### Raw data
○ ○ ○ ○ ○ ○ ○
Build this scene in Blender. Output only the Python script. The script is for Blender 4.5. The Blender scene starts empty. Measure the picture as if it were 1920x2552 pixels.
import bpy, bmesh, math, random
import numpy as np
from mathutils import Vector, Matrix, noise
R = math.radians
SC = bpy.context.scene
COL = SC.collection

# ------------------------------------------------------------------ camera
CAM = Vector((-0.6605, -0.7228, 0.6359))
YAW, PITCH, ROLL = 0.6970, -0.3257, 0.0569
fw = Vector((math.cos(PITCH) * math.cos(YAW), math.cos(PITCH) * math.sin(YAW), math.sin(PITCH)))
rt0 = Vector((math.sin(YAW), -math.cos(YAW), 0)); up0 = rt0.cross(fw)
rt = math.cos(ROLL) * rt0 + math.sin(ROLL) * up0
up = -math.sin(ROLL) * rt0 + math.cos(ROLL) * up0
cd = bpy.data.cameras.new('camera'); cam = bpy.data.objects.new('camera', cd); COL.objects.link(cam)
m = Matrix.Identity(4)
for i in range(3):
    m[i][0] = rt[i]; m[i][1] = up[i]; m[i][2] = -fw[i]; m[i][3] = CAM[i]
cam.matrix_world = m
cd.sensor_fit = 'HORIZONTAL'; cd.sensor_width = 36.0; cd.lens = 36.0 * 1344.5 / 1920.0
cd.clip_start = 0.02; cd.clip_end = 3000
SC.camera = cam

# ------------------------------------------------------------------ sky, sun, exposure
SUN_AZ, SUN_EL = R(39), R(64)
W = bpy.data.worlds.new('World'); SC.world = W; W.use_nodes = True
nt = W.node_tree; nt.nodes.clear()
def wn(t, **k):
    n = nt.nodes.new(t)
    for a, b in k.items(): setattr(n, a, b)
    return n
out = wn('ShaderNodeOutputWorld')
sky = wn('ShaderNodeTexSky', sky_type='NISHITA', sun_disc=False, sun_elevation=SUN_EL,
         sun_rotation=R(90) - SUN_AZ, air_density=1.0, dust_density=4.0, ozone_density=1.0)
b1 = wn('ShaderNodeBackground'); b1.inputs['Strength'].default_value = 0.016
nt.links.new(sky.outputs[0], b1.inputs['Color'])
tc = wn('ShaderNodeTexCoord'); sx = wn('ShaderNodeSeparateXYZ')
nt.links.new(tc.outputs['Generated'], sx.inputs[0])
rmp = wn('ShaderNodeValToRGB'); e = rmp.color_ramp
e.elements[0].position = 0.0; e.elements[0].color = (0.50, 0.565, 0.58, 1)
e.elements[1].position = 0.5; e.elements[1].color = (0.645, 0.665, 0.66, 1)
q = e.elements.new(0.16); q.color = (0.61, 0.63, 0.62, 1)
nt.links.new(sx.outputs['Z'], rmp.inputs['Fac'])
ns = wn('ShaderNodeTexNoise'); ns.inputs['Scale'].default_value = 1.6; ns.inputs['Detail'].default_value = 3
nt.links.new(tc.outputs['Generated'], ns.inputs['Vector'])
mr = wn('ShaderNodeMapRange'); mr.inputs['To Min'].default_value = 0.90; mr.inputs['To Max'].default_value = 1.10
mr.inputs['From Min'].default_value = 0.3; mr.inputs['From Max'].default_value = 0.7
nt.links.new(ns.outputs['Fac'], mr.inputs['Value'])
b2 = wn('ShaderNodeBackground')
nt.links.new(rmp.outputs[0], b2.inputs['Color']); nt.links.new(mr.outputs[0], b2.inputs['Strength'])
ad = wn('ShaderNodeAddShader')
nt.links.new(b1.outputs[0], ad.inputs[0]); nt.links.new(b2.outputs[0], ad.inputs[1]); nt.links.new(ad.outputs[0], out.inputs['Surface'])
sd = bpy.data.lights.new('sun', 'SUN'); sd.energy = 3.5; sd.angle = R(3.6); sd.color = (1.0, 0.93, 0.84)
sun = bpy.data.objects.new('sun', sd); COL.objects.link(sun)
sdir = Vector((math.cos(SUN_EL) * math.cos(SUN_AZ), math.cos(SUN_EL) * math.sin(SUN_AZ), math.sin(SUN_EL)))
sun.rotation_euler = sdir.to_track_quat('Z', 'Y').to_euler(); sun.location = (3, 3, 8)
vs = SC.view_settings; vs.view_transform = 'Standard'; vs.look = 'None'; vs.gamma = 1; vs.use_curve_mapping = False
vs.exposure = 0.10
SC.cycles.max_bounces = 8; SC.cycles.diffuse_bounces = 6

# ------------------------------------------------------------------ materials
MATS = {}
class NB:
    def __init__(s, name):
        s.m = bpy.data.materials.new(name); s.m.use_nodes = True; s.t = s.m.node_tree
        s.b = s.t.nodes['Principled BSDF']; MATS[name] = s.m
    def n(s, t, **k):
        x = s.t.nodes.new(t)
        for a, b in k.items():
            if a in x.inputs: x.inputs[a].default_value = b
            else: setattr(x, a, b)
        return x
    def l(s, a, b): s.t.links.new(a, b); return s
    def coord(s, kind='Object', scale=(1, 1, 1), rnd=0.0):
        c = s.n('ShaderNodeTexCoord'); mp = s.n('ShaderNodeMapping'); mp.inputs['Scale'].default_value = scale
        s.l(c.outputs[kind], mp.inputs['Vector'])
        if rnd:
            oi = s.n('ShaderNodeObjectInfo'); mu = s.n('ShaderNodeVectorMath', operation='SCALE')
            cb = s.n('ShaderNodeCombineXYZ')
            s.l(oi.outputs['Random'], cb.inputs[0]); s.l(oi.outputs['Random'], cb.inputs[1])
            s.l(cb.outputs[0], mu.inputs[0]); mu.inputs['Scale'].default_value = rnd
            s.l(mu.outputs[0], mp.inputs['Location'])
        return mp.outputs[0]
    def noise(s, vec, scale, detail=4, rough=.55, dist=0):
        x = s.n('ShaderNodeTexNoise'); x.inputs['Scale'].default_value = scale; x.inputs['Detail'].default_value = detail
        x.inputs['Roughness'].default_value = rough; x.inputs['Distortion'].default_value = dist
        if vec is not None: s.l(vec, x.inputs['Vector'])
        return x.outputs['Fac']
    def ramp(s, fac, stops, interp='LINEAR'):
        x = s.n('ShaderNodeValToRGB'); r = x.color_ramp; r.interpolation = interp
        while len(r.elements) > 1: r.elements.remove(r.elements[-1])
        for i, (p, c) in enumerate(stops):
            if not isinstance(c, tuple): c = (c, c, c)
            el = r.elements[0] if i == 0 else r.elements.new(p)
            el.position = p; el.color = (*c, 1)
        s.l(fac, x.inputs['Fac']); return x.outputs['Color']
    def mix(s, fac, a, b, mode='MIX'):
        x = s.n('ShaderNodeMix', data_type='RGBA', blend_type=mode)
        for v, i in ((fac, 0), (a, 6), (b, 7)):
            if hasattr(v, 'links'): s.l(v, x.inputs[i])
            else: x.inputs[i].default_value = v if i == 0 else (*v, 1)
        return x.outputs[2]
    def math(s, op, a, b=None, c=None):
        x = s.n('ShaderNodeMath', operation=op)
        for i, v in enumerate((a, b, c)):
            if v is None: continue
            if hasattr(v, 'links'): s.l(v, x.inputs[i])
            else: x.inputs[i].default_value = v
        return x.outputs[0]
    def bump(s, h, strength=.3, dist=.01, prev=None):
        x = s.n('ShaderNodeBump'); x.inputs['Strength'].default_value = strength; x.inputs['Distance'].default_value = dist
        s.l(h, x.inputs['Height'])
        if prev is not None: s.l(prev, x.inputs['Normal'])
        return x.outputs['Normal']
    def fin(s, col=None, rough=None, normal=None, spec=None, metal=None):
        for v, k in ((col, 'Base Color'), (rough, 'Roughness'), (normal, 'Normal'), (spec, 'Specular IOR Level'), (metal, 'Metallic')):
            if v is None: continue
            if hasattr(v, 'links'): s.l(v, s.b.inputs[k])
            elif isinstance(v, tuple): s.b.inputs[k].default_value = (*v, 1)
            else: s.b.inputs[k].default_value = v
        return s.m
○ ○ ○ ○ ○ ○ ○
Restate the listing exactly, starting at its first line and ending at the line where "SC.camera = cam" occurs; include both and no other lines.

Build this scene in Blender. Output only the Python script. The script is for Blender 4.5. The Blender scene starts empty. Measure the picture as if it were 1920x2552 pixels.
import bpy, bmesh, math, random
import numpy as np
from mathutils import Vector, Matrix, noise
R = math.radians
SC = bpy.context.scene
COL = SC.collection

# ------------------------------------------------------------------ camera
CAM = Vector((-0.6605, -0.7228, 0.6359))
YAW, PITCH, ROLL = 0.6970, -0.3257, 0.0569
fw = Vector((math.cos(PITCH) * math.cos(YAW), math.cos(PITCH) * math.sin(YAW), math.sin(PITCH)))
rt0 = Vector((math.sin(YAW), -math.cos(YAW), 0)); up0 = rt0.cross(fw)
rt = math.cos(ROLL) * rt0 + math.sin(ROLL) * up0
up = -math.sin(ROLL) * rt0 + math.cos(ROLL) * up0
cd = bpy.data.cameras.new('camera'); cam = bpy.data.objects.new('camera', cd); COL.objects.link(cam)
m = Matrix.Identity(4)
for i in range(3):
    m[i][0] = rt[i]; m[i][1] = up[i]; m[i][2] = -fw[i]; m[i][3] = CAM[i]
cam.matrix_world = m
cd.sensor_fit = 'HORIZONTAL'; cd.sensor_width = 36.0; cd.lens = 36.0 * 1344.5 / 1920.0
cd.clip_start = 0.02; cd.clip_end = 3000
SC.camera = cam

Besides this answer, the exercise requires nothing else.